**Your goal**
The required output is every line from the beginning of the entries below through the line that includes "(196, 222, 204))", copied exactly.

**Material provided**
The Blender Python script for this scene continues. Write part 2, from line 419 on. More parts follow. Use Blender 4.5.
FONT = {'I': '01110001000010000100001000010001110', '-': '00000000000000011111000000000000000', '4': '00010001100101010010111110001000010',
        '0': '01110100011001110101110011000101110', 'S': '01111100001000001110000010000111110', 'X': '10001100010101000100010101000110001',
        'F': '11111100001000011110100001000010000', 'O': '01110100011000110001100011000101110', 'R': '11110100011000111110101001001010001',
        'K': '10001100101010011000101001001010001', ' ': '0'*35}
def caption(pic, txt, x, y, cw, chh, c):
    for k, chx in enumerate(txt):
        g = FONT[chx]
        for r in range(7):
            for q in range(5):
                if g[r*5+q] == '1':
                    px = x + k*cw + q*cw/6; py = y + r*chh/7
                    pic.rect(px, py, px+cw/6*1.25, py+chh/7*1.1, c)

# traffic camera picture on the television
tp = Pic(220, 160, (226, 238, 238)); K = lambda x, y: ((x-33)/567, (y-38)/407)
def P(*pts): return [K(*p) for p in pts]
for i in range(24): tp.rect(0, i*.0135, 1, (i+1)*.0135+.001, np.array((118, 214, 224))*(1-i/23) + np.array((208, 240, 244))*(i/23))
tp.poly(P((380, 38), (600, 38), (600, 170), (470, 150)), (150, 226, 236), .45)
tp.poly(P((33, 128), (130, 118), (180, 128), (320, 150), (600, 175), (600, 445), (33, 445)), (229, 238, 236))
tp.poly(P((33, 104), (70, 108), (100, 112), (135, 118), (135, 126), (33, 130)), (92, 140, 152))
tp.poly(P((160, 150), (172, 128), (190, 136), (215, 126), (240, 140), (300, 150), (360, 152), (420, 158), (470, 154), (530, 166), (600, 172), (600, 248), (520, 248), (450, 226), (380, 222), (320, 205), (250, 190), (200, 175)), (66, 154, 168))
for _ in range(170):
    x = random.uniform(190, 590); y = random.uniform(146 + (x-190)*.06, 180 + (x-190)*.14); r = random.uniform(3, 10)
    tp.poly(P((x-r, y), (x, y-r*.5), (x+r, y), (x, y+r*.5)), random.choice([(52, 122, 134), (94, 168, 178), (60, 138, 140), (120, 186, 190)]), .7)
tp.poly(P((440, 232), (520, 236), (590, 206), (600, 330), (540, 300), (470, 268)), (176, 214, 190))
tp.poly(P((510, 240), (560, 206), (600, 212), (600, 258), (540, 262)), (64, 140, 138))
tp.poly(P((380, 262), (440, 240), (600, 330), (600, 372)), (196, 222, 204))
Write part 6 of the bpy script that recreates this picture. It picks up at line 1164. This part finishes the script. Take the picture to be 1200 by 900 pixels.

**Answer to this task**
The Blender Python script for this scene continues. Write part 2, from line 419 on. More parts follow. Use Blender 4.5.
FONT = {'I': '01110001000010000100001000010001110', '-': '00000000000000011111000000000000000', '4': '00010001100101010010111110001000010',
        '0': '01110100011001110101110011000101110', 'S': '01111100001000001110000010000111110', 'X': '10001100010101000100010101000110001',
        'F': '11111100001000011110100001000010000', 'O': '01110100011000110001100011000101110', 'R': '11110100011000111110101001001010001',
        'K': '10001100101010011000101001001010001', ' ': '0'*35}
def caption(pic, txt, x, y, cw, chh, c):
    for k, chx in enumerate(txt):
        g = FONT[chx]
        for r in range(7):
            for q in range(5):
                if g[r*5+q] == '1':
                    px = x + k*cw + q*cw/6; py = y + r*chh/7
                    pic.rect(px, py, px+cw/6*1.25, py+chh/7*1.1, c)

# traffic camera picture on the television
tp = Pic(220, 160, (226, 238, 238)); K = lambda x, y: ((x-33)/567, (y-38)/407)
def P(*pts): return [K(*p) for p in pts]
for i in range(24): tp.rect(0, i*.0135, 1, (i+1)*.0135+.001, np.array((118, 214, 224))*(1-i/23) + np.array((208, 240, 244))*(i/23))
tp.poly(P((380, 38), (600, 38), (600, 170), (470, 150)), (150, 226, 236), .45)
tp.poly(P((33, 128), (130, 118), (180, 128), (320, 150), (600, 175), (600, 445), (33, 445)), (229, 238, 236))
tp.poly(P((33, 104), (70, 108), (100, 112), (135, 118), (135, 126), (33, 130)), (92, 140, 152))
tp.poly(P((160, 150), (172, 128), (190, 136), (215, 126), (240, 140), (300, 150), (360, 152), (420, 158), (470, 154), (530, 166), (600, 172), (600, 248), (520, 248), (450, 226), (380, 222), (320, 205), (250, 190), (200, 175)), (66, 154, 168))
for _ in range(170):
    x = random.uniform(190, 590); y = random.uniform(146 + (x-190)*.06, 180 + (x-190)*.14); r = random.uniform(3, 10)
    tp.poly(P((x-r, y), (x, y-r*.5), (x+r, y), (x, y+r*.5)), random.choice([(52, 122, 134), (94, 168, 178), (60, 138, 140), (120, 186, 190)]), .7)
tp.poly(P((440, 232), (520, 236), (590, 206), (600, 330), (540, 300), (470, 268)), (176, 214, 190))
tp.poly(P((510, 240), (560, 206), (600, 212), (600, 258), (540, 262)), (64, 140, 138))
tp.poly(P((380, 262), (440, 240), (600, 330), (600, 372)), (196, 222, 204))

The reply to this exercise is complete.